##### GIVEN MATERIAL #####
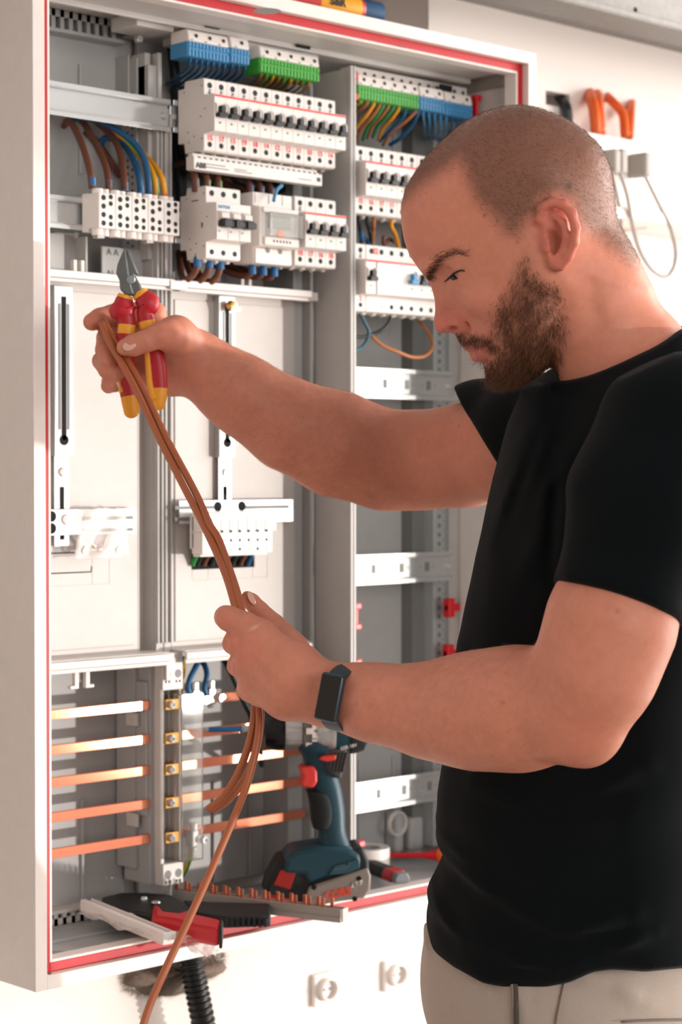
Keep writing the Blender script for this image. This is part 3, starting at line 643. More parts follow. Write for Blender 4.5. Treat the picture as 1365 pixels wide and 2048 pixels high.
# ------------------------------------------------------------------ terminal strips
def strip(name, label, cat, a, b, m, nh, nr, Y, group=None, hgt=.0175, capx=0.):
    # a, b: photo pixels of the seam between white cap and coloured body at its left and right front corners
    pa = at(*a, Y); pb = at(*b, Y); w = pb[0]-pa[0]; zc = (pa[2]+pb[2])/2
    t = thing(name, label, cat, (pa[0], Y+.03, zc), group=group)
    mb = MB(); mb.prism([(Y+.034, zc-.004), (Y+.002, zc), (Y-.0005, zc+.001), (Y+.0025, zc+.0125), (Y+.005, zc+.0145), (Y+.034, zc+.0145)], 0, pa[0]+.0005, pb[0]-.0005); mb.build('cap', M_WHITE, t, bevel=.0015)
    mb = MB(); mb.box((pa[0], Y+.002, zc-hgt), (pb[0], Y+.034, zc)); mb.box((pa[0]+.0008, Y+.0005, zc-hgt*.55), (pb[0]-.0008, Y+.003, zc-hgt*.40)); mb.build('body', m, t, bevel=.0008)
    mb = MB()
    for k in range(nr):
        x = pa[0]+w*(k+.15)/nr; mb.box((x, Y-.0004, zc-hgt+.0004), (x+w/nr*.62, Y+.0022, zc-hgt*.50)); mb.box((x+w/nr*.2, Y+.0004, zc-hgt*.36), (x+w/nr*.8, Y+.0024, zc-.0008))
    mb.build('ribs', m, t)['kind'] = 'stuff'
    sl = Vector((0, -(.0115), -.007)).normalized(); 
    for k in range(nh):
        x = pa[0]+w*(k+.6)/max(nh, 1); q = MB(); q.cyl((x, Y+.0002, zc+.0072), (x, Y+.0018, zc+.0072), .0023, n=12); q.build('screw_hole', M_SHAFT, t)
        for e in (-.34,): q = MB(); q.box((x+w/max(nh, 1)*e-.0015, Y-.0009, zc+.001), (x+w/max(nh, 1)*e+.0015, Y-.0001, zc+.0021)); q.build('marker', m, t)
    return t
YS = .078
strip('terminal_strip', 'wider blue terminal strip with a white cap, top left of the middle field', 'terminal strip', (377, 83), (459, 94), M_BLUEP, 3, 12, YS, 'blue terminal strips')
strip('terminal_strip', 'narrow blue terminal strip beside the wider one, top of the middle field', 'terminal strip', (462, 94), (500, 101), M_BLUEP, 1, 6, YS, 'blue terminal strips')
strip('terminal_strip', 'green terminal strip with a white cap, top of the middle field', 'terminal strip', (521, 114), (640, 135), M_GREENP, 5, 18, YS, 'green terminal strips')
strip('terminal_strip', 'long green terminal strip at the top of the right field', 'terminal strip', (717, 168), (839, 191), M_GREENP, 6, 20, YS, 'green terminal strips')
strip('terminal_strip', 'blue terminal strip right next to the long green one', 'terminal strip', (841, 191), (890, 201), M_BLUEP, 2, 8, YS, 'blue terminal strips')
strip('terminal_strip', 'last blue terminal strip at the right end, above the head', 'terminal strip', (892, 202), (946, 213), M_BLUEP, 2, 9, YS, 'blue terminal strips')
pa = at(702, 131, .105); pb = at(935, 172, .105)
t = thing('terminal_strip', 'white dotted terminal strip behind the green and blue ones', 'terminal strip', (pa[0], .12, pa[2]))
mb = MB(); mb.box((pa[0], .105, pa[2]-.016), (pb[0], .125, pa[2])); mb.build('body', M_WHITE, t, bevel=.001)
for k in range(13):
    x = pa[0]+(pb[0]-pa[0])*(k+.5)/13; q = MB(); q.cyl((x, .1046, pa[2]-.008), (x, .1052, pa[2]-.008), .003, n=10); q.build('screw_hole', M_SHAFT, t)

# distribution block of five units on the left rail
YD = .086
p0 = at(197.5, 384, YD); p1 = at(360, 399, YD); zb = at(198, 455, YD)[2]; uw = (p1[0]-p0[0])/5
HC = [(.29, .86), (.29, .62), (.29, .38), (.29, .14), (.72, .90), (.72, .71), (.72, .33), (.72, .13)]
for k in range(5):
    x0 = p0[0]+uw*k; hh = p0[2]-zb
    t = thing('distribution_block', '%s white screw terminal block from the left on the left rail' % ORD[k], 'terminal block', (x0+uw/2, YB, zb), group='screw terminal blocks in a row on the left rail')
    mb = MB(); mb.box((x0+.0002, YD, zb), (x0+uw-.0002, .112, p0[2])); mb.box((x0+.0004, .108, zb-.003), (x0+uw-.0004, YB, p0[2]+.001)); mb.build('body', M_WHITE, t, bevel=.0009)
    for (fx, fz) in HC:
        q = MB(); q.cyl((x0+uw*fx, YD-.0003, zb+hh*fz), (x0+uw*fx, YD+.001, zb+hh*fz), .0031 if fx < .5 else .0028, n=14); q.build('screw_hole', M_SHAFT, t)
    for fx, rr in ((.3, .0066), (.74, .0048)):
        q = MB(); q.cyl((x0+uw*fx, YD+.012, p0[2]-.001), (x0+uw*fx, YD+.012, p0[2]+.0055), rr, n=16); q.cyl((x0+uw*fx, YD+.012, zb+.001), (x0+uw*fx, YD+.012, zb-.0075), rr, n=16); q.build('terminal_sleeve', M_WHITE, t, smooth=True)
    if k in (0, 3):
        q = MB(); q.box((x0+uw*.2, YD+.008, zb-.0105), (x0+uw*.6, YD+.018, zb-.0075)); q.build('foot', M_CHROME, t, bevel=.0005)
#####
Copy the listing over exactly, skipping the pictures it holds.

Keep writing the Blender script for this image. This is part 3, starting at line 643. More parts follow. Write for Blender 4.5. Treat the picture as 1365 pixels wide and 2048 pixels high.
# ------------------------------------------------------------------ terminal strips
def strip(name, label, cat, a, b, m, nh, nr, Y, group=None, hgt=.0175, capx=0.):
    # a, b: photo pixels of the seam between white cap and coloured body at its left and right front corners
    pa = at(*a, Y); pb = at(*b, Y); w = pb[0]-pa[0]; zc = (pa[2]+pb[2])/2
    t = thing(name, label, cat, (pa[0], Y+.03, zc), group=group)
    mb = MB(); mb.prism([(Y+.034, zc-.004), (Y+.002, zc), (Y-.0005, zc+.001), (Y+.0025, zc+.0125), (Y+.005, zc+.0145), (Y+.034, zc+.0145)], 0, pa[0]+.0005, pb[0]-.0005); mb.build('cap', M_WHITE, t, bevel=.0015)
    mb = MB(); mb.box((pa[0], Y+.002, zc-hgt), (pb[0], Y+.034, zc)); mb.box((pa[0]+.0008, Y+.0005, zc-hgt*.55), (pb[0]-.0008, Y+.003, zc-hgt*.40)); mb.build('body', m, t, bevel=.0008)
    mb = MB()
    for k in range(nr):
        x = pa[0]+w*(k+.15)/nr; mb.box((x, Y-.0004, zc-hgt+.0004), (x+w/nr*.62, Y+.0022, zc-hgt*.50)); mb.box((x+w/nr*.2, Y+.0004, zc-hgt*.36), (x+w/nr*.8, Y+.0024, zc-.0008))
    mb.build('ribs', m, t)['kind'] = 'stuff'
    sl = Vector((0, -(.0115), -.007)).normalized(); 
    for k in range(nh):
        x = pa[0]+w*(k+.6)/max(nh, 1); q = MB(); q.cyl((x, Y+.0002, zc+.0072), (x, Y+.0018, zc+.0072), .0023, n=12); q.build('screw_hole', M_SHAFT, t)
        for e in (-.34,): q = MB(); q.box((x+w/max(nh, 1)*e-.0015, Y-.0009, zc+.001), (x+w/max(nh, 1)*e+.0015, Y-.0001, zc+.0021)); q.build('marker', m, t)
    return t
YS = .078
strip('terminal_strip', 'wider blue terminal strip with a white cap, top left of the middle field', 'terminal strip', (377, 83), (459, 94), M_BLUEP, 3, 12, YS, 'blue terminal strips')
strip('terminal_strip', 'narrow blue terminal strip beside the wider one, top of the middle field', 'terminal strip', (462, 94), (500, 101), M_BLUEP, 1, 6, YS, 'blue terminal strips')
strip('terminal_strip', 'green terminal strip with a white cap, top of the middle field', 'terminal strip', (521, 114), (640, 135), M_GREENP, 5, 18, YS, 'green terminal strips')
strip('terminal_strip', 'long green terminal strip at the top of the right field', 'terminal strip', (717, 168), (839, 191), M_GREENP, 6, 20, YS, 'green terminal strips')
strip('terminal_strip', 'blue terminal strip right next to the long green one', 'terminal strip', (841, 191), (890, 201), M_BLUEP, 2, 8, YS, 'blue terminal strips')
strip('terminal_strip', 'last blue terminal strip at the right end, above the head', 'terminal strip', (892, 202), (946, 213), M_BLUEP, 2, 9, YS, 'blue terminal strips')
pa = at(702, 131, .105); pb = at(935, 172, .105)
t = thing('terminal_strip', 'white dotted terminal strip behind the green and blue ones', 'terminal strip', (pa[0], .12, pa[2]))
mb = MB(); mb.box((pa[0], .105, pa[2]-.016), (pb[0], .125, pa[2])); mb.build('body', M_WHITE, t, bevel=.001)
for k in range(13):
    x = pa[0]+(pb[0]-pa[0])*(k+.5)/13; q = MB(); q.cyl((x, .1046, pa[2]-.008), (x, .1052, pa[2]-.008), .003, n=10); q.build('screw_hole', M_SHAFT, t)

# distribution block of five units on the left rail
YD = .086
p0 = at(197.5, 384, YD); p1 = at(360, 399, YD); zb = at(198, 455, YD)[2]; uw = (p1[0]-p0[0])/5
HC = [(.29, .86), (.29, .62), (.29, .38), (.29, .14), (.72, .90), (.72, .71), (.72, .33), (.72, .13)]
for k in range(5):
    x0 = p0[0]+uw*k; hh = p0[2]-zb
    t = thing('distribution_block', '%s white screw terminal block from the left on the left rail' % ORD[k], 'terminal block', (x0+uw/2, YB, zb), group='screw terminal blocks in a row on the left rail')
    mb = MB(); mb.box((x0+.0002, YD, zb), (x0+uw-.0002, .112, p0[2])); mb.box((x0+.0004, .108, zb-.003), (x0+uw-.0004, YB, p0[2]+.001)); mb.build('body', M_WHITE, t, bevel=.0009)
    for (fx, fz) in HC:
        q = MB(); q.cyl((x0+uw*fx, YD-.0003, zb+hh*fz), (x0+uw*fx, YD+.001, zb+hh*fz), .0031 if fx < .5 else .0028, n=14); q.build('screw_hole', M_SHAFT, t)
    for fx, rr in ((.3, .0066), (.74, .0048)):
        q = MB(); q.cyl((x0+uw*fx, YD+.012, p0[2]-.001), (x0+uw*fx, YD+.012, p0[2]+.0055), rr, n=16); q.cyl((x0+uw*fx, YD+.012, zb+.001), (x0+uw*fx, YD+.012, zb-.0075), rr, n=16); q.build('terminal_sleeve', M_WHITE, t, smooth=True)
    if k in (0, 3):
        q = MB(); q.box((x0+uw*.2, YD+.008, zb-.0105), (x0+uw*.6, YD+.018, zb-.0075)); q.build('foot', M_CHROME, t, bevel=.0005)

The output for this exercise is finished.